Tips from the Card/Board League:
The Scrabble tournament is coming soon (Sign up if you haven’t yet). Seasoned players Jessica, Krystal and Tara have a few tips to help you get ready:
- Learn a few Q words that don’t require U’s, like QI and QAT.
- SUQ (“an Arab marketplace”) and QAT (“an Arabian shrub”) are the most important words you can know to use up a Q. One doesn’t require a U and the other has the Q after the U.
- Each turn’s score is important, but so is making sure your rack stays balanced. If you have five vowels and two consonants, don’t play just your two consonants — you risk pulling even more vowels! It’s usually worth playing a lower scoring word if you need to ditch some tiles that are making your rack really hard to play.

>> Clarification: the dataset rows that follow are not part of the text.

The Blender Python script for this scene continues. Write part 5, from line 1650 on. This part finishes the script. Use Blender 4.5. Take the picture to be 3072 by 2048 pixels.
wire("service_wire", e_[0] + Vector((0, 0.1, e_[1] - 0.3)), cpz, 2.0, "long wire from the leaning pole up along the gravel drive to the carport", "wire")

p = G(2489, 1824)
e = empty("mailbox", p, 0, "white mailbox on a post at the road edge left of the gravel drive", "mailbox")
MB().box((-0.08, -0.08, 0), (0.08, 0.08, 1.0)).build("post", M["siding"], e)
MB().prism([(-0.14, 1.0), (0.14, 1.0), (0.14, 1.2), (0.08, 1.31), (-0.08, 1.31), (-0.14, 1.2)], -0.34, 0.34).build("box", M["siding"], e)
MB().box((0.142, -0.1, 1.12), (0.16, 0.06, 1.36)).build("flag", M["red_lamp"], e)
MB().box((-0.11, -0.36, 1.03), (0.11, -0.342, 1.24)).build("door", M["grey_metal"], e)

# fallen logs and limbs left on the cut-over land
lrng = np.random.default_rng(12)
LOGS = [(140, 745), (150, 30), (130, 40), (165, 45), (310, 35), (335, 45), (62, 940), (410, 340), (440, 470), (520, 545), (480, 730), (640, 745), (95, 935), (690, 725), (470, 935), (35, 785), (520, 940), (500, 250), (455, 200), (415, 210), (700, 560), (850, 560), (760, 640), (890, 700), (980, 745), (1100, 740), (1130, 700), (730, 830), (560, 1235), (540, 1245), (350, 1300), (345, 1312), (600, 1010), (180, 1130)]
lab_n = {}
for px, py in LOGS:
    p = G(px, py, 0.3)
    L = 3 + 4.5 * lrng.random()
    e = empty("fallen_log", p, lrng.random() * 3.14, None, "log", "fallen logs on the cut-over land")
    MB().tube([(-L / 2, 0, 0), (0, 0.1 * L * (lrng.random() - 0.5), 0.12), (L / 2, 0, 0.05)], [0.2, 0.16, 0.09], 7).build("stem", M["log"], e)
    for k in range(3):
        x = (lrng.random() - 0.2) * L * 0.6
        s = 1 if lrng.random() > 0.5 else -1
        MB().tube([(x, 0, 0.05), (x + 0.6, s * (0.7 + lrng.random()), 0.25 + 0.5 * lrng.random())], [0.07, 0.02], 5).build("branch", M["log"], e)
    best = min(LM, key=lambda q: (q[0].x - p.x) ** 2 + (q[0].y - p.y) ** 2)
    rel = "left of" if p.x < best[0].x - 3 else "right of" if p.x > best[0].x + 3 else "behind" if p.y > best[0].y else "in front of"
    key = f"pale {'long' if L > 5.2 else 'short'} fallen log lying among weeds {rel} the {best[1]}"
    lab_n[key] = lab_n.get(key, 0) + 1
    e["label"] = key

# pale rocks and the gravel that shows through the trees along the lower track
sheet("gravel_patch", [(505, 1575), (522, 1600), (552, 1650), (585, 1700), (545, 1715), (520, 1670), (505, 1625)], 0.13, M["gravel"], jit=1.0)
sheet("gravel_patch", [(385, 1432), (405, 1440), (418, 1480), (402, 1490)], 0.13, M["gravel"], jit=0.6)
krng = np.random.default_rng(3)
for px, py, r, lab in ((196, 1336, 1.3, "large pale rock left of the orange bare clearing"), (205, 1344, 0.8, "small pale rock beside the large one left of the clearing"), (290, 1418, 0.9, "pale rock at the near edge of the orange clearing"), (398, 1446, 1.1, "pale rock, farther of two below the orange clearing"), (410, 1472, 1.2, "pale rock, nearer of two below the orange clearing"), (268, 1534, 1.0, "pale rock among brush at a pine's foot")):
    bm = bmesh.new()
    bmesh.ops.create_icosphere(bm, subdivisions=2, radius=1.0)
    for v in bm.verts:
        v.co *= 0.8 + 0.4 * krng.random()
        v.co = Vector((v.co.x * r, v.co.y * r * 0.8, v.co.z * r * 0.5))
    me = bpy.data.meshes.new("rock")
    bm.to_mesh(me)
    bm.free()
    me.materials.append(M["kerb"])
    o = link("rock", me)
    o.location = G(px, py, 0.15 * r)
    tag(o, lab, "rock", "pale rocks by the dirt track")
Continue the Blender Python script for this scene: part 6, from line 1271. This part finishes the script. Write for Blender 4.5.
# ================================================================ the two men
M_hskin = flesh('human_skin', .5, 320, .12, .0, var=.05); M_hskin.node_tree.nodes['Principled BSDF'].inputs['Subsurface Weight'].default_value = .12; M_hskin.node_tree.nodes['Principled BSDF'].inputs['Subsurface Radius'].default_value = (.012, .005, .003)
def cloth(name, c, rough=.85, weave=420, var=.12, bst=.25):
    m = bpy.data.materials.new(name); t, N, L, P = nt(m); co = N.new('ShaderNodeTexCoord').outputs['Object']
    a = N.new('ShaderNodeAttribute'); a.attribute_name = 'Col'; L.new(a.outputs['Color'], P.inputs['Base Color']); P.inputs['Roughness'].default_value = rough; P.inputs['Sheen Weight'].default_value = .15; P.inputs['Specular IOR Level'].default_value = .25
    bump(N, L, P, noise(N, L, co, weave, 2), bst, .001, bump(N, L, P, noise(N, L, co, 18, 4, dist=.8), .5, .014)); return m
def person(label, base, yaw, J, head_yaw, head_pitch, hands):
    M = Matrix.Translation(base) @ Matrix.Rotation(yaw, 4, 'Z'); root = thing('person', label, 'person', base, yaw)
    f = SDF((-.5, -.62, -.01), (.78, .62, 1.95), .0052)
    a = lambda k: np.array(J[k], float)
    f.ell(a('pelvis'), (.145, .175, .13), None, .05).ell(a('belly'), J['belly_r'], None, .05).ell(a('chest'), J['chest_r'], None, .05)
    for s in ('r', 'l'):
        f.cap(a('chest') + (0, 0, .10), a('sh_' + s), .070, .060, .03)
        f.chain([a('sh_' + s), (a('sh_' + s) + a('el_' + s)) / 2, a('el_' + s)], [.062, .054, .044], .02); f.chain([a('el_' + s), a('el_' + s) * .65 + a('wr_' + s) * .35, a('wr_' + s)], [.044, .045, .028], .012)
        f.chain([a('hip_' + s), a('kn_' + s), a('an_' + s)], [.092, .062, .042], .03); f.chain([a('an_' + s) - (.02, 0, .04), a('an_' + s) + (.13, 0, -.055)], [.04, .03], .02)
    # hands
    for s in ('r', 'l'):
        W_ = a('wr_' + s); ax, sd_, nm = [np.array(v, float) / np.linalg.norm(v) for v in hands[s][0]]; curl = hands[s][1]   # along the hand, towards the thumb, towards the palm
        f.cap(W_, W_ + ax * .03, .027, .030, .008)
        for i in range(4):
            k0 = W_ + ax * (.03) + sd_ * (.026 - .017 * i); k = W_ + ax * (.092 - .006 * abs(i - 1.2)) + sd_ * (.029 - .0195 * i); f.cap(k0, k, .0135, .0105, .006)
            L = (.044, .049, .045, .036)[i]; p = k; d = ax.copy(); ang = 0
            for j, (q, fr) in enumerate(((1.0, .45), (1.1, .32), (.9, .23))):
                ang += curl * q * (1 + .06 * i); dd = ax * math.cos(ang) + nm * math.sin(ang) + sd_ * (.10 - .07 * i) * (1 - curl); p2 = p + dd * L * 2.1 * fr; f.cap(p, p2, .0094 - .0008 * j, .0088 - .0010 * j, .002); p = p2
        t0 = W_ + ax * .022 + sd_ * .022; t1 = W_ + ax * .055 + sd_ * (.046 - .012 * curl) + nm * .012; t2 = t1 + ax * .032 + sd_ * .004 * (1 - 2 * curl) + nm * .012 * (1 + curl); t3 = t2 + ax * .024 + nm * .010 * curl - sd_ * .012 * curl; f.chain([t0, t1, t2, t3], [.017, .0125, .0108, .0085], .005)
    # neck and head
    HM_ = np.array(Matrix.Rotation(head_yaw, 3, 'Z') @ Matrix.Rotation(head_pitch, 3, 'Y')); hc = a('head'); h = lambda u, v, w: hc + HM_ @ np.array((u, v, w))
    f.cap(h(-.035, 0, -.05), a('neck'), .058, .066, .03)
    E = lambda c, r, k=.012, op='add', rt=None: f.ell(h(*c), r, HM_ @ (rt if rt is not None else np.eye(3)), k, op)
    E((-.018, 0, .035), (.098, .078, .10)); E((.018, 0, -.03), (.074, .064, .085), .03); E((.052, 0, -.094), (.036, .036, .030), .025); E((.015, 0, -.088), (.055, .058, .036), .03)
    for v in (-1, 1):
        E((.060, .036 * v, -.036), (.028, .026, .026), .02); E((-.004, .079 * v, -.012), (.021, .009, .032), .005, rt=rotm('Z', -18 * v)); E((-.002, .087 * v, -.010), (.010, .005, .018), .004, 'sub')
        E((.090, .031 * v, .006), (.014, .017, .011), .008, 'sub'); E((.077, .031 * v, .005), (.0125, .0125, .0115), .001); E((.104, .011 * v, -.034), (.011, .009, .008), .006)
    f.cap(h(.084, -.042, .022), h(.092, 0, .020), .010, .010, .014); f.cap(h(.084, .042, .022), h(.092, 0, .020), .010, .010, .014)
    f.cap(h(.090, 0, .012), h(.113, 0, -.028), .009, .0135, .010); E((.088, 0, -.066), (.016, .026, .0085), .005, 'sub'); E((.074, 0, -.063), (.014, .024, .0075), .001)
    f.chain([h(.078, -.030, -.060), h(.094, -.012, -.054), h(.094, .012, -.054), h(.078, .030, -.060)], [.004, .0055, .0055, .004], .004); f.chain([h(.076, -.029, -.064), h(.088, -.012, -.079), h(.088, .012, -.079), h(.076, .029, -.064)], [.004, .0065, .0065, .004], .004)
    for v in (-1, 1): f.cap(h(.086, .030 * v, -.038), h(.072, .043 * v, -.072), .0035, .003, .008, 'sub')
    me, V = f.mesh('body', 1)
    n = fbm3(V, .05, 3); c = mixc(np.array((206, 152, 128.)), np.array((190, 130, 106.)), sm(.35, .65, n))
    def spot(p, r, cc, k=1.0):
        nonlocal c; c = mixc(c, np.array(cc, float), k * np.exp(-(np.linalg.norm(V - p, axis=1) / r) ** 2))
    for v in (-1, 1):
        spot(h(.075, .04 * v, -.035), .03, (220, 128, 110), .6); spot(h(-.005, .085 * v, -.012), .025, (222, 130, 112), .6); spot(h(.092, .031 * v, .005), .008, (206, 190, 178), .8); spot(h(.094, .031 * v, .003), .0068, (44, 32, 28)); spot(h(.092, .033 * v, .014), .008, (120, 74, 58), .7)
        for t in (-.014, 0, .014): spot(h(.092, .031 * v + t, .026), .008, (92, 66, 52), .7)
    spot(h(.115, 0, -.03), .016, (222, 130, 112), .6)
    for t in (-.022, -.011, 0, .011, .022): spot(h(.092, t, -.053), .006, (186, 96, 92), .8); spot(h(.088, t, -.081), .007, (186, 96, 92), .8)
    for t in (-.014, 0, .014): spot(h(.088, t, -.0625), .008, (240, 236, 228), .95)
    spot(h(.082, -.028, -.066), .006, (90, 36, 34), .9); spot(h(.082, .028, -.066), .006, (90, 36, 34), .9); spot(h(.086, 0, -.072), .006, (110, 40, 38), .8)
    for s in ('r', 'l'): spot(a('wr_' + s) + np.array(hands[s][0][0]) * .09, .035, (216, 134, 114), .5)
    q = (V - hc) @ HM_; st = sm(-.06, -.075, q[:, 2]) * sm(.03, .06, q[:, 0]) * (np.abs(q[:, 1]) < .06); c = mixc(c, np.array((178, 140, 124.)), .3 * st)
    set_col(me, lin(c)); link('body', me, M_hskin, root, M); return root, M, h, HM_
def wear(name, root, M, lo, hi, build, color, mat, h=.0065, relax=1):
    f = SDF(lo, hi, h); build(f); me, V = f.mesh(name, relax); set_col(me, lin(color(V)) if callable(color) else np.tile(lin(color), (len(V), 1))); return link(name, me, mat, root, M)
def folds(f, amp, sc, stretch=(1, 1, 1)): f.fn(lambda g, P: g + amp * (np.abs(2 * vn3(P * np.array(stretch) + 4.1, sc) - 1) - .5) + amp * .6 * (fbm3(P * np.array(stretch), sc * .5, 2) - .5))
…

- Remember the musical dealie, “do-re-mi-fa-so-la-ti-do.”
- Don’t overly focus on building the perfect word in your rack. Use the best premium squares (triple-letter score!) and build a word around that.
- You should never play an S for less than 30 points.
- If you score out possible plays on a turn, you’ll find that the long single words almost never score as many points as a shorter one that places a high-scoring letter on a premium tile.
- Simple words bring big points if they’re placed right! Look for more than one word per turn by watching both vertical and horizontal placements.
- Good Scrabblin’ takes PRACTICE.
- Good at memorizing? http://www.k5m.org/uhx/2letterwords.tiff
- Never, ever play something that opens up a triple word score tile for your opponent. They WILL use it, even if it’s with low scoring tiles, so you can’t. And if they can pull off even a moderately good word, you could be in the hole by 50+ points in a single turn.